The board announced its decision to suspend Prentiss in a public statement the following day. It also announced that the acting superintendent was Chris Covino, then-assistant superintendent for academics.

Patch also said in his complaint that the board should have publicly voted on Covino’s appointment.

But Barnaby said in her letter that the district had informed the attorney general of the process for appointing an acting superintendent in a “confidential” written response.

Because the response was confidential, the Attorney General could not disclose it, she said.

In his public response to the Attorney General, the district’s attorney wrote, “Dr. Covino assumed the role of acting superintendent by virtue of his position and in accordance with his employment agreement. No steps were taken to select him as acting superintendent.”

Barnaby found no violation of the Open Meetings Act in Covino’s appointment. Nine days after Covino took the helm, the board publicly voted to make the appointment official.

Six of the seven current board members did not respond to Patch’s emailed request for comment on the attorney general’s letter on Monday. Member Jeff Waters acknowledged the request but declined to comment.

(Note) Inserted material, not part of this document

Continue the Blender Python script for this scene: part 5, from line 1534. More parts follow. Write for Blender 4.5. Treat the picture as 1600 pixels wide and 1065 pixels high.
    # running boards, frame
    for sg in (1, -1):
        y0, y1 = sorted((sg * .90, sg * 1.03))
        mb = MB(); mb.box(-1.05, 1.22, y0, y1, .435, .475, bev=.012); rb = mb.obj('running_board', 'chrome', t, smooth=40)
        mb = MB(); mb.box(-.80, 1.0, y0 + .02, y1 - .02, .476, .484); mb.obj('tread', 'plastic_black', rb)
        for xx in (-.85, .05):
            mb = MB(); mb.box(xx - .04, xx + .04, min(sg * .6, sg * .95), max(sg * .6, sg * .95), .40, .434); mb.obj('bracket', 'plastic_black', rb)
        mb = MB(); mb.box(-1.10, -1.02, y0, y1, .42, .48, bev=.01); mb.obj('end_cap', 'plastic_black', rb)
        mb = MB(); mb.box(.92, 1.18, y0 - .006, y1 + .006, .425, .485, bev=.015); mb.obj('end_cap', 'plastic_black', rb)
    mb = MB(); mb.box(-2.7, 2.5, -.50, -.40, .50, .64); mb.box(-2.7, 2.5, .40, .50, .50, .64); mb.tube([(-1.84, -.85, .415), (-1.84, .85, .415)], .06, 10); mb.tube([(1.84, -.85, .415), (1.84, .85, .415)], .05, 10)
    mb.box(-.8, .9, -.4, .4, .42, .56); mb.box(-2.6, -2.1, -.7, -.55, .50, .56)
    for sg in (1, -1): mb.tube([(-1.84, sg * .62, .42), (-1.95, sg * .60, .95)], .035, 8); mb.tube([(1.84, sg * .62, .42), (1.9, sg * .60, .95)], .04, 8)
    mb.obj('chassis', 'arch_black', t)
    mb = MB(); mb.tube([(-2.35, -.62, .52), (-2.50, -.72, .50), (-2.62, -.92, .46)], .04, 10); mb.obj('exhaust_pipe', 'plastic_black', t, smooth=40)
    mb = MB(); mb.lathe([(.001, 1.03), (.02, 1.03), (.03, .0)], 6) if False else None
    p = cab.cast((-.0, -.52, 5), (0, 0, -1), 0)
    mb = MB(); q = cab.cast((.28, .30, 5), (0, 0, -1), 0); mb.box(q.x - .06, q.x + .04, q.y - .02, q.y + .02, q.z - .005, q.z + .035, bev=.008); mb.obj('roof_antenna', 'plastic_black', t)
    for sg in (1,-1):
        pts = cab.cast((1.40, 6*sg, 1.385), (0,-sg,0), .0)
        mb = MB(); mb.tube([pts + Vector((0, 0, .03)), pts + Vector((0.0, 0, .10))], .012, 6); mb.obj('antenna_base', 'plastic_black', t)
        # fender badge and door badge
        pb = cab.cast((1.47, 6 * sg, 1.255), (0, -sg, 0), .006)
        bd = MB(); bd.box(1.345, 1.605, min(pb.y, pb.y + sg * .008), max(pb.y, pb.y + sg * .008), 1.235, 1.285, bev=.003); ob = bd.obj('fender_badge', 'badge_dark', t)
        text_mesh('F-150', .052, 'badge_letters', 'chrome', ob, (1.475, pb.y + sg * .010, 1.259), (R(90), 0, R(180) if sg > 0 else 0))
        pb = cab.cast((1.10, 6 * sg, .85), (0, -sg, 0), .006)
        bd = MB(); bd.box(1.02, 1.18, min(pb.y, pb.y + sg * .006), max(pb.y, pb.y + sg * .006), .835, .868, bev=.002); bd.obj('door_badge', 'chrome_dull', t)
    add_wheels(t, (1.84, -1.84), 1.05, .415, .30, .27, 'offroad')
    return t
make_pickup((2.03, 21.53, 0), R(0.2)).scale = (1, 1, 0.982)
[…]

The May 15, 2023 meeting took place twelve days after a new board majority took power. At the same meeting, the board hired Robbins Schwartz to help oust Prentiss. Invoices show that the firm received $457 to prepare for the May 15, 2023 meeting before it was officially hired.

At the end of June 2023, the board made a deal with Prentiss. She agreed to leave in exchange for an additional annual salary of $277,000. She is now retired and receives a pension of $19,000 a month.

The majority of the old school board supported Prentiss. When asked about the attorney general’s decision on Monday, former school board chairman Erik Held said it was the expected outcome.

“The brief five-member board majority that came into being in May 2023 existed for one purpose only: to fire Tammy Prentiss,” Held said in an email. “Compliance with the rules was not a requirement.”

Held said it was irrelevant to the new board that there was a valid contract with the superintendent or that an investigation into Prentiss’s dealings with an anti-racism consultant found no misconduct that would warrant firing. (The district spent nearly $40,000 on the investigation, but both the old and new boards have refused to release the report.)

“The board acted hastily and sloppily, took shortcuts and ignored all prior legal advice (from the former law firm Hodges Loizzi) just to avoid having to work with someone they personally disliked,” Held said.